If you have ever talked to writers or read anything about writers or attempted writing yourself, I am sure you have heard of, if not experienced, writer’s block. I think it’s another one of those things that separates the amateurs from the professionals. Where amateurs fear writer’s block and often use it as an excuse for why they aren’t writing, professionals either deny its existence, plow through it, or consider it a pause–an opportunity to explore.

susannah

Author Susannah Charleson & Possibility Dog, Jake Piper

Susannah Charleson, bestselling author of Scent of the Missing and Possibility Dogs, was the guest speaker at April’s meeting of the Writers’ Guild of Texas. Her presentation was “Moving Mountains and Throwing Down Stones,” and she generously gave me permission to share with you what I learned from her about overcoming writer’s block.

I loved that her title and presentation start with the idea of faith–that with the faith of a mustard seed one can move mountains. Susannah’s experience has taught her that most instances of writer’s block stem from a crisis of faith: faith in ourselves, our talent, our story, or our process.

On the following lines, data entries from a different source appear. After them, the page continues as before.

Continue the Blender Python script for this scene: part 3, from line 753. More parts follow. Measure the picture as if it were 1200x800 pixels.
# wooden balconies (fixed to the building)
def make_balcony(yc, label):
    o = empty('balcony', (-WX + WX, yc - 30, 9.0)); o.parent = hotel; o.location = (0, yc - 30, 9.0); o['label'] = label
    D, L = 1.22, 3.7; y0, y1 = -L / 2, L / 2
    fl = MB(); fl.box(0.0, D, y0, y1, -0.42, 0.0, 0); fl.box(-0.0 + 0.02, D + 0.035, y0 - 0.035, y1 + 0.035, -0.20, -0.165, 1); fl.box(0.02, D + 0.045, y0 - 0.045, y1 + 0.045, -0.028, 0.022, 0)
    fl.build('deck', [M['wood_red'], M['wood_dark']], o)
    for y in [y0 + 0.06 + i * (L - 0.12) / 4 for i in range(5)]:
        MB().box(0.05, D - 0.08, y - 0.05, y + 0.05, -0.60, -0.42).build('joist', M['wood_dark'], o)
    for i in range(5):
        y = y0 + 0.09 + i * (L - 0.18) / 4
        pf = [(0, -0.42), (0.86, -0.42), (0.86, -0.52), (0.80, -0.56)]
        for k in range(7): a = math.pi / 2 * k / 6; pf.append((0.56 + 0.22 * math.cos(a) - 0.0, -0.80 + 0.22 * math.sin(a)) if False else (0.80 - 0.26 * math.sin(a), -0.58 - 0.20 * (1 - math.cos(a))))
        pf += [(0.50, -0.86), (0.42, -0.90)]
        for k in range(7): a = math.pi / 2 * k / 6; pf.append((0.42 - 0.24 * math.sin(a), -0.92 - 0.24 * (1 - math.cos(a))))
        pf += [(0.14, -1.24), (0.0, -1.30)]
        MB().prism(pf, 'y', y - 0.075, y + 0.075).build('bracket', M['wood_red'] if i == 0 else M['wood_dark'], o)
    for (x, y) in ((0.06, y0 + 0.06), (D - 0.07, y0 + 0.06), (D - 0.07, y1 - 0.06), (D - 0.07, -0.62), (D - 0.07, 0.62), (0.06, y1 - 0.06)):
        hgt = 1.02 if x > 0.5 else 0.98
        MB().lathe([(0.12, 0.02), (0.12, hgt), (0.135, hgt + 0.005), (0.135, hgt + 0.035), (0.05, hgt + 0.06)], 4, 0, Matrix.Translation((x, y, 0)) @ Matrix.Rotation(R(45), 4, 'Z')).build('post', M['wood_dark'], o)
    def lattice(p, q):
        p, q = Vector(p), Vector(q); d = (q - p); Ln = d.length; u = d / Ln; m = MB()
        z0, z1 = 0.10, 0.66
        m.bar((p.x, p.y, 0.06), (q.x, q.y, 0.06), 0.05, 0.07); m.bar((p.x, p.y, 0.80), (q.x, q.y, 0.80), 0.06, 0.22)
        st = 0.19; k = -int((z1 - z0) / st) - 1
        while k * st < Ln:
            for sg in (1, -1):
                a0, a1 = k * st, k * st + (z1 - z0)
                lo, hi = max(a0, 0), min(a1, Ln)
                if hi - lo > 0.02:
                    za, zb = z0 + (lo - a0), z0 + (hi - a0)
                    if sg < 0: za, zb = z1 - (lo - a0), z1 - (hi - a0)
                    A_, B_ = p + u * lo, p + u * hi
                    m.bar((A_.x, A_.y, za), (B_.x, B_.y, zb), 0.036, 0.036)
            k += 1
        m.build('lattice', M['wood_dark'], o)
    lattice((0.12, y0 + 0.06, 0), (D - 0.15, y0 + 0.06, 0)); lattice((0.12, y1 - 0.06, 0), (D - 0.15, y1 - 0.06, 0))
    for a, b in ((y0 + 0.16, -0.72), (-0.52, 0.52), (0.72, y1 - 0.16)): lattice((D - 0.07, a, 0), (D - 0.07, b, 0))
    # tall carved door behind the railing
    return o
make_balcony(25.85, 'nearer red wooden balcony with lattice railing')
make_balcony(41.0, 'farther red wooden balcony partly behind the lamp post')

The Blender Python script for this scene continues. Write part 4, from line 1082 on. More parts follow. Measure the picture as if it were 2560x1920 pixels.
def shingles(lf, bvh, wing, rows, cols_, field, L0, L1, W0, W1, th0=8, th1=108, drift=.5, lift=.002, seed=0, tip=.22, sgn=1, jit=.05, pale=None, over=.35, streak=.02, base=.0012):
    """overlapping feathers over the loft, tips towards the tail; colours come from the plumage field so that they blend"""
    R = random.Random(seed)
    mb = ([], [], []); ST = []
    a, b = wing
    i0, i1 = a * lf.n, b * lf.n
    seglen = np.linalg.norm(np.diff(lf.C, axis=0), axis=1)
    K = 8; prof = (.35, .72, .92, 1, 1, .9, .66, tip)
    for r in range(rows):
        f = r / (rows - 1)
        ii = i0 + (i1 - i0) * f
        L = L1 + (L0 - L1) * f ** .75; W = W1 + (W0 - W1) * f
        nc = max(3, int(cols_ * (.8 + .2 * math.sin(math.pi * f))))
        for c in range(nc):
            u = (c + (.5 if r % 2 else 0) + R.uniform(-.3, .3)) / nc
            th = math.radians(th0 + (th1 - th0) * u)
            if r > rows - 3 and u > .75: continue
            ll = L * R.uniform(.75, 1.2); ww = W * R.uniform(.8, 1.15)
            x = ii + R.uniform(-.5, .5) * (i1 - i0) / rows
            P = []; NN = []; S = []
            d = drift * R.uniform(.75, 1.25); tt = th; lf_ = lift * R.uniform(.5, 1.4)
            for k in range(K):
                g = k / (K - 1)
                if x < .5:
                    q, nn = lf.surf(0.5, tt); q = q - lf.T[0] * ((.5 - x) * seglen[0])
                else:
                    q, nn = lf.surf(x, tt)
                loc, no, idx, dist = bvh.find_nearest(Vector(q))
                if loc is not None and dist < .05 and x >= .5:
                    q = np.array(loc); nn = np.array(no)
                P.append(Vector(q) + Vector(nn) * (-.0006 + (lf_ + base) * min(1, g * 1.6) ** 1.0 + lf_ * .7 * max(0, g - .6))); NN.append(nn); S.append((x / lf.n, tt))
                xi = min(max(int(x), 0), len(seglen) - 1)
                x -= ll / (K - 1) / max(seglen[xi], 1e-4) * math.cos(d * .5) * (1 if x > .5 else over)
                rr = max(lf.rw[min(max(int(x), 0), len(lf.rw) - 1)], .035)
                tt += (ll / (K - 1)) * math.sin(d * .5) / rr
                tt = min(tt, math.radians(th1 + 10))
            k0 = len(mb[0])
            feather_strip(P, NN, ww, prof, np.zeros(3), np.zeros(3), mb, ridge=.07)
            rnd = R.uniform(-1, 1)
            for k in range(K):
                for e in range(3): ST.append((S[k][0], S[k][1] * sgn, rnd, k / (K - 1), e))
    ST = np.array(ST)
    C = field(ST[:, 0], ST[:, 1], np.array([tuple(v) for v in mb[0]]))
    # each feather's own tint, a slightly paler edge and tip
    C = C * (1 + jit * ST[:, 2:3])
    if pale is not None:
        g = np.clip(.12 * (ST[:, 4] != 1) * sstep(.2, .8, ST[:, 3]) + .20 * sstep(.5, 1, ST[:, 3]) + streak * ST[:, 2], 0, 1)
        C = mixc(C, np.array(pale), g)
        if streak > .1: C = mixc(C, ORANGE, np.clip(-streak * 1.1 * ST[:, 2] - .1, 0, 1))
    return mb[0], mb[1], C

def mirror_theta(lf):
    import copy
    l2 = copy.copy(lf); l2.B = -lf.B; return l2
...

Susannah shared five techniques to help one get “unstuck” (or whatever variation of writer’s block –thinking, researching, revising, tackling other projects–you are stuck in):

  1. Get thee to a bookstore! Bookstores prove that it can be done, and make you consider your book as a finished project. Find where your book will sit on the shelf. What do its neighbors look like? Consider the cover, blurbs, and jacket text. Write a synopsis–this will help you figure out what you are writing and where you are going with it. Write your dedication first so you can connect to why you are writing and whom you are writing to. Revisit your dedication when you get stuck.
  2. Watch and learn! Go where your characters would go and see what they would see. Record what you are seeing in real time by becoming embedded in the story. See how they behave in that setting. Observe strangers and see which characters would connect with others.
  3. Shop without your wallet! Figure out what your characters would wear, eat, feel, like, turn away from. How do they furnish their homes? If your character only wears a certain kind of shirt, go try on that shirt and see how it feels against the skin. Describe these experiences.
  4. Shoot out of sequence! There is no rule saying you have to write your book from beginning to end like the reader will read it. Write what you know. What scenes do you already see? TV shows and movies are always shot out of sequence because it’s more time and cost effective. Take a page from their playbook. So you need to research something in the next chapter; write the one after that in the meantime.
  5. Write what you see! Write what your characters experience, not just what you know about the experience. Writing what you see helps avoid the dreaded “telling versus showing” problem. Often this will cause us to write more than we will need or can even use in our manuscript, but we’ll be more informed of what works. It’s always better to edit down and tighten prose than have to create filler text to make up the word count.

Susannah left us with two great thoughts as our marching orders:

“When you come to a place of pause, consider which technique will help you move on. It’s an opportunity to explore rather than a frustration.”

and

“Don’t be afraid; just pay attention.”

I hope these suggestions help you as much as they encourage and challenge me. I also hope you will read Susannah Charleson’s books and keep your eyes out for her current WIP, “After a Storm,” a YA novel which draws from her Search and Rescue experiences with young survivors of tornadoes.